"I can assure you that Anne Lewis said that Propulsion comes from the knee and the thigh."
Well, she's wrong. She's a dancer, not a physiologist.
"I doubt that too much lowering would be the problem."
Lowering unmatched by proportional horizontal movement usually implies breaking the body position and invading the partner's space. Also, lowering unmatched by horizontal excelleration means energy is wasted rather than conserved by conversion from potential to kinetic.
"To get back to body flight. If I leap from one stepping stone to another. I think I would bend my supporting knee and push."
If you leap, sure. But that's not a ballroom movement. Ballroom movement does not have rise and fall cycling per step, it has it cycling over a series of steps. The closest thing in ballroom would be various quickstep tricks, but even then is quite different from stepping stones.

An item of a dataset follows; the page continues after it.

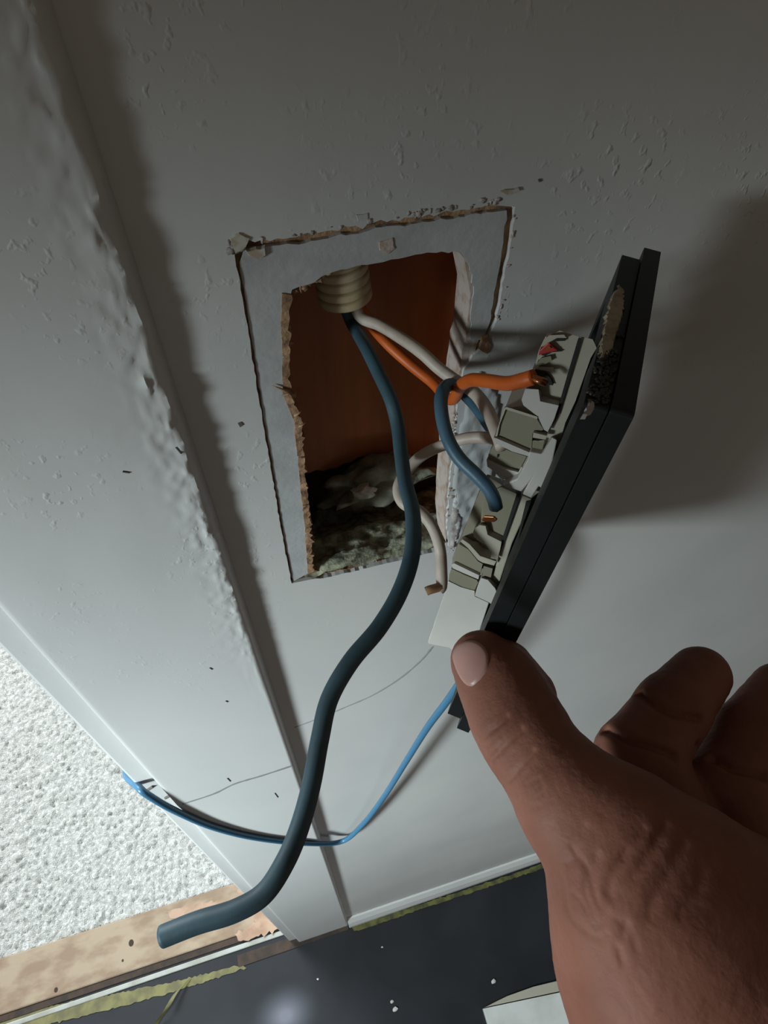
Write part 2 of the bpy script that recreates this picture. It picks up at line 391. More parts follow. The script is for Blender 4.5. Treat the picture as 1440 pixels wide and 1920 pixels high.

"I believe my foot would lead off."
I sure hope not! Outside of tango, everything is body-first.
"The body flight must come from the propulsion of the standing foot which propels all of me."
You are confusing body flight with body speed. Body speed can come from the legs, yes. But body flight is the body speed remaining from the previous step - it is what you already had before you used your legs. If your motion is not continous across the steps, such that your body would keep moving even without leg action, then you do not have body flight.
"If I tried to move my body first I would never make it."
Ironic, as that's the only acceptable way to dance the swing dances!